The 1930 map from the same collection shown on the right, however, more closely resembles the contours of the city’s present-day quadrants, particularly with respect to the way the dividing line running vertically along Capitol Avenue SE takes a brief detour along the railroad tracks moving to the west to meet Peachtree Street at its point of origin before returning to its northern course. This little jig is, of course, what makes the vertex of the four quadrants sit precisely at the Five Points intersection downtown. By 1933 (at the very latest), the city’s quadrants were in full force, as seen in the addresses listed in the city’s public directory for that year.
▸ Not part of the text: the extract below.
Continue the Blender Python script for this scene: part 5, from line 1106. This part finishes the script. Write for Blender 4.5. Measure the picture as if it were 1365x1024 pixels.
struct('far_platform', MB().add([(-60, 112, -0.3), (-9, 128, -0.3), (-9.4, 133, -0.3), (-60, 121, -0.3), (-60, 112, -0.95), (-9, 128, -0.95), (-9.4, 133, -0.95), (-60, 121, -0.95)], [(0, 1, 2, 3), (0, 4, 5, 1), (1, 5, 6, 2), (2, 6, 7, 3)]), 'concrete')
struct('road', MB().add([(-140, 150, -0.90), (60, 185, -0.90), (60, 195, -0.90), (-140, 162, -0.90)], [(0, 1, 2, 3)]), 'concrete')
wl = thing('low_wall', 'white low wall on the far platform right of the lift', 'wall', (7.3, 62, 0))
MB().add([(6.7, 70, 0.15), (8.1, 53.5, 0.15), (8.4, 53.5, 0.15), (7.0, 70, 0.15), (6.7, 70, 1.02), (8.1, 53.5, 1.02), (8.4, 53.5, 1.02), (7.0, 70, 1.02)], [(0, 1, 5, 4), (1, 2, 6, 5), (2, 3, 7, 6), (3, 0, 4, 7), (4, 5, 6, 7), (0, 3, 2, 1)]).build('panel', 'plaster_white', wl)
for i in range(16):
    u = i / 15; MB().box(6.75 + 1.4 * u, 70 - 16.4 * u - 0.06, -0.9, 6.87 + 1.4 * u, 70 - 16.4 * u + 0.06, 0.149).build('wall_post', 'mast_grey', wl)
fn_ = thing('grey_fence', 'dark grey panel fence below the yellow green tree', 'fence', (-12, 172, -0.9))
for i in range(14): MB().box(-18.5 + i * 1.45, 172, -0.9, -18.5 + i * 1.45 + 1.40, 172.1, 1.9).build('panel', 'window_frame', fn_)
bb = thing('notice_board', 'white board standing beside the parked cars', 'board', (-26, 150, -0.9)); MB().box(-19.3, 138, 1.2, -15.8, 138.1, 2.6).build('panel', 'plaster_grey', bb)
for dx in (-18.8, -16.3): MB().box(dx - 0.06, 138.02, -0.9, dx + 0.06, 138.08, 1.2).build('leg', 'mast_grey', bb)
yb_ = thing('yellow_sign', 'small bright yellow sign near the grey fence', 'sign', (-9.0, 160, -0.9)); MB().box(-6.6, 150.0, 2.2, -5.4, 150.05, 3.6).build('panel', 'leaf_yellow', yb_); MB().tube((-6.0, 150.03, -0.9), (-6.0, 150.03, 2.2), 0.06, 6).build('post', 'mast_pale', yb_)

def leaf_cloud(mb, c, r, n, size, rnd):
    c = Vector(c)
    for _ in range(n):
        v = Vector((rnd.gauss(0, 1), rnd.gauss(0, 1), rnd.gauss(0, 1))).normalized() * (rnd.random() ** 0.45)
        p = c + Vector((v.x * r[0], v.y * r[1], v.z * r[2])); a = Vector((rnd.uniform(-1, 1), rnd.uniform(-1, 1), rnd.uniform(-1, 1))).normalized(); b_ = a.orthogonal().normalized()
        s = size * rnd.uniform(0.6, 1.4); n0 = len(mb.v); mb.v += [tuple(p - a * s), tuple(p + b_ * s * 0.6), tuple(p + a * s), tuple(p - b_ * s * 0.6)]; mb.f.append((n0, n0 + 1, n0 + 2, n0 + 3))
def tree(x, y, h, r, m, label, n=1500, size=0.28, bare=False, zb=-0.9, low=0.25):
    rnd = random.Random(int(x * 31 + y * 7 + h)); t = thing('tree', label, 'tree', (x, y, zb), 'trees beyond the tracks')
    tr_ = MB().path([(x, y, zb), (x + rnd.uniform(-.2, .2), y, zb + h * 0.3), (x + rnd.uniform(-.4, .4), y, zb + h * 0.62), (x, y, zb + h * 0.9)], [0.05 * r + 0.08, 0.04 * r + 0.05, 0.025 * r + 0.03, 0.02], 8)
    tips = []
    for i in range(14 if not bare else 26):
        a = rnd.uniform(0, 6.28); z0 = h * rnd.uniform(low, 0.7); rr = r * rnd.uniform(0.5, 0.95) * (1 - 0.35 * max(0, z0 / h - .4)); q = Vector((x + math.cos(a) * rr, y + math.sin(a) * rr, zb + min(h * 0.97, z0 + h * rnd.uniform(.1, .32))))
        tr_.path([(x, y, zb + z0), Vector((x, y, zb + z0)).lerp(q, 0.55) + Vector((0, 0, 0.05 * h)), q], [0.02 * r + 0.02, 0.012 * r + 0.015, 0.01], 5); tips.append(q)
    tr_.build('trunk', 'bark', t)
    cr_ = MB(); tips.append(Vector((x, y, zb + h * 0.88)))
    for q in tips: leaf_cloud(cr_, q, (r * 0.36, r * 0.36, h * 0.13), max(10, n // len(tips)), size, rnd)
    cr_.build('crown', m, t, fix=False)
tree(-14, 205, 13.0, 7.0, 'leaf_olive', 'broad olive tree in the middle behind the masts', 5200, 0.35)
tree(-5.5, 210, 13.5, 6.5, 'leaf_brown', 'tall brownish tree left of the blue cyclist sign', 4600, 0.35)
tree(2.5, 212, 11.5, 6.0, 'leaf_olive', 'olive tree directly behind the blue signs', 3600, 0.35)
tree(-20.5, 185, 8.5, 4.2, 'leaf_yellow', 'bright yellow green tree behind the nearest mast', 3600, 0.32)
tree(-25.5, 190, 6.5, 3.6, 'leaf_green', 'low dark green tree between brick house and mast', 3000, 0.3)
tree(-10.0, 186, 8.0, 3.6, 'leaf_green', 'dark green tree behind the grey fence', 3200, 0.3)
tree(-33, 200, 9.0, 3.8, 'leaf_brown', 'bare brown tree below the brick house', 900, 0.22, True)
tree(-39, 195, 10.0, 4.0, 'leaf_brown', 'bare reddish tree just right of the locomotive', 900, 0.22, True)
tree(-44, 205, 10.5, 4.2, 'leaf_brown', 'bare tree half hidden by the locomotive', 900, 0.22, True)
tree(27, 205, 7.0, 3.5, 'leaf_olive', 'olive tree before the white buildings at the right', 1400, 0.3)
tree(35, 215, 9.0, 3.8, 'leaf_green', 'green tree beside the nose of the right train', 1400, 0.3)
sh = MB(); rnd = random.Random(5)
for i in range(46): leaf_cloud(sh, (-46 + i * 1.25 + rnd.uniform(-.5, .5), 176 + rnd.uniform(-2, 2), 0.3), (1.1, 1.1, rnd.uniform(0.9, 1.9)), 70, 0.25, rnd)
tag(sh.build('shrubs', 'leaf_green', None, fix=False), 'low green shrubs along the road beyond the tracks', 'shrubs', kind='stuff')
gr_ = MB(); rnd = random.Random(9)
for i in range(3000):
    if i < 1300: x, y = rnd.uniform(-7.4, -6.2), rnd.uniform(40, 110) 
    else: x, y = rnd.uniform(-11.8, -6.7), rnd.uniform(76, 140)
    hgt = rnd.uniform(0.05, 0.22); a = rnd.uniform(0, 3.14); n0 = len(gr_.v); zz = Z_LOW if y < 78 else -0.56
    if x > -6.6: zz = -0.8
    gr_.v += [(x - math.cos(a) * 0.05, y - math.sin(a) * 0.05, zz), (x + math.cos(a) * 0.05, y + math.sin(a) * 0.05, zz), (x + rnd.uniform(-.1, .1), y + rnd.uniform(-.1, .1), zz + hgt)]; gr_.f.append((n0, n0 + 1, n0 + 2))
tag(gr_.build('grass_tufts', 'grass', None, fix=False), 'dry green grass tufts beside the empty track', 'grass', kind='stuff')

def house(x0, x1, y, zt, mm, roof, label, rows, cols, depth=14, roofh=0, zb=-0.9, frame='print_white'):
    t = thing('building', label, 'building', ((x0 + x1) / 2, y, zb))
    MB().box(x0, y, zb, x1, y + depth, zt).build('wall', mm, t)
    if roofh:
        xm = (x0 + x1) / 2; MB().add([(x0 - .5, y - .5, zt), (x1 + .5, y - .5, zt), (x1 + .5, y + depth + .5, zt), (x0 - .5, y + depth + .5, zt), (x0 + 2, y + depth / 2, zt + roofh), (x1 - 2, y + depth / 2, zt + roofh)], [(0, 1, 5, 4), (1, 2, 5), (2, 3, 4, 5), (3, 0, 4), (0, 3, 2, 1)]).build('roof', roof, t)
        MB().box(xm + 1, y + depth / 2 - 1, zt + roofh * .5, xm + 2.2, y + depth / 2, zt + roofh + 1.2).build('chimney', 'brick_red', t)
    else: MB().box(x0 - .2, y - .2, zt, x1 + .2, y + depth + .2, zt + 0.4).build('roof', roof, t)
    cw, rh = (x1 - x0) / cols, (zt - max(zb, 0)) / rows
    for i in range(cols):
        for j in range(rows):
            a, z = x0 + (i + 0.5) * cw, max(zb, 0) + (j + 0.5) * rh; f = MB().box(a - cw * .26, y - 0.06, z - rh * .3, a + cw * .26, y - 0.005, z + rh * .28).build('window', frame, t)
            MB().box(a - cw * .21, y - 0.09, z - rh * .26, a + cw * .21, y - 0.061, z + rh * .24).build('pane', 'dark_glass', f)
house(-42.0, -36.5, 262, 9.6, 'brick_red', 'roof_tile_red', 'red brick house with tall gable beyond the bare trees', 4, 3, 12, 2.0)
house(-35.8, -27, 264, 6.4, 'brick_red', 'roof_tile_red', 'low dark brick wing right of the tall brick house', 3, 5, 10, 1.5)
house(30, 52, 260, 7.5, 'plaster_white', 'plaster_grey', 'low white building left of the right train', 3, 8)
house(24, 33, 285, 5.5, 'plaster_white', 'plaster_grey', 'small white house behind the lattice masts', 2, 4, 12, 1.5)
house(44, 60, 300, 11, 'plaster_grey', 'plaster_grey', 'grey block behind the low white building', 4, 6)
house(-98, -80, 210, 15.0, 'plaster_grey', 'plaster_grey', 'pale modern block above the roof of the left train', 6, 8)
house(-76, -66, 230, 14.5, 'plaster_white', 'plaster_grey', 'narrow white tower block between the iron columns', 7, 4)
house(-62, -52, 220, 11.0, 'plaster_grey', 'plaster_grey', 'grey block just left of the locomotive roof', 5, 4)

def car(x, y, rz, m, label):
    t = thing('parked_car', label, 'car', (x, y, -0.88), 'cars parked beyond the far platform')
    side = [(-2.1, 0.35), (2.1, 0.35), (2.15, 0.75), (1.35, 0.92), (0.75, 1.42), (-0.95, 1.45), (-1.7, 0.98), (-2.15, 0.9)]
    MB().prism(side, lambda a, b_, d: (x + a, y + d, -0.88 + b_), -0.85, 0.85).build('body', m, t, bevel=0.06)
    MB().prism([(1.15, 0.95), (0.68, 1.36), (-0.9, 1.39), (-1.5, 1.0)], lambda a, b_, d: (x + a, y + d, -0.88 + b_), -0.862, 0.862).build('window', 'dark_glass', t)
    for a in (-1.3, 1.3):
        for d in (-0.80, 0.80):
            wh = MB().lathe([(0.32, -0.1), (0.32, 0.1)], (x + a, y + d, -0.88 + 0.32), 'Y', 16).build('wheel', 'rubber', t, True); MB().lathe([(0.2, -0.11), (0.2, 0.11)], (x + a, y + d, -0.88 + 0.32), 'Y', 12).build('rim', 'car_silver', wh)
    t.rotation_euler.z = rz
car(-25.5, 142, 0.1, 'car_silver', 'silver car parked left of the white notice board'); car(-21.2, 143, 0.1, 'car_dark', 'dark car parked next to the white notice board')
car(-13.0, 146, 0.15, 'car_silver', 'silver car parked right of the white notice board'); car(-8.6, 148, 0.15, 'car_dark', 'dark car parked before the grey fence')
But that’s the mostly straightforward part that nobody really needed maps to understand.
One more interesting aspect of Atlanta’s quadrants is that they actually extend well beyond the city limits in all four directions, as you can see in this map of all the streets in Fulton and DeKalb counties that have been assigned a directional suffix.

Atlanta is also not the only city or county in the metro area to use a quadrant system for their streets, though it is certainly the most dedicated to the schtick. Bartow, Cobb, Gwinnett and Rockdale counties all use an extensive quadrant system, as does the city of Covington in Newton County.

There are a couple of significant oddities about Atlanta’s quadrant system, though. First, some streets deviate from the system by having no quadrant assigned to them at all. This includes everything from interstate highways to minor streets that run no more than a block or two, but it also includes the city’s most famous street of all: Peachtree Street.

Second, a number of streets within the city seem to have had their directional suffixes misallocated. For example, while Vance Street SW is clearly in the northwest quadrant, Westview Place NW is clearly in the southwest quadrant. There are a total of 14 different streets in the city that have had this little mishap, and they’re present in all four of the city’s quadrants and in almost every conceivable combination. It should be noted that this figure does not include streets that run continuously from one quadrant to another without their suffix changing. Because these 14 streets exist entirely within a quadrant that their name doesn’t reflect, I call these Atlanta’s exclave streets.

While noting the existence of these deviations from the norm is one thing, figuring out why they are the way they are is another. If not all streets have to have a directional suffix attached to them, why have we given a few handfuls worth of streets suffixes that don’t actually correspond to their location within the quadrant system? If the same street changes names on either side of the quadrant boundary, why do we need the quadrants to differentiate things for us? Answering those questions is going to have to be a job for somebody else though… I’m just the guy who makes maps!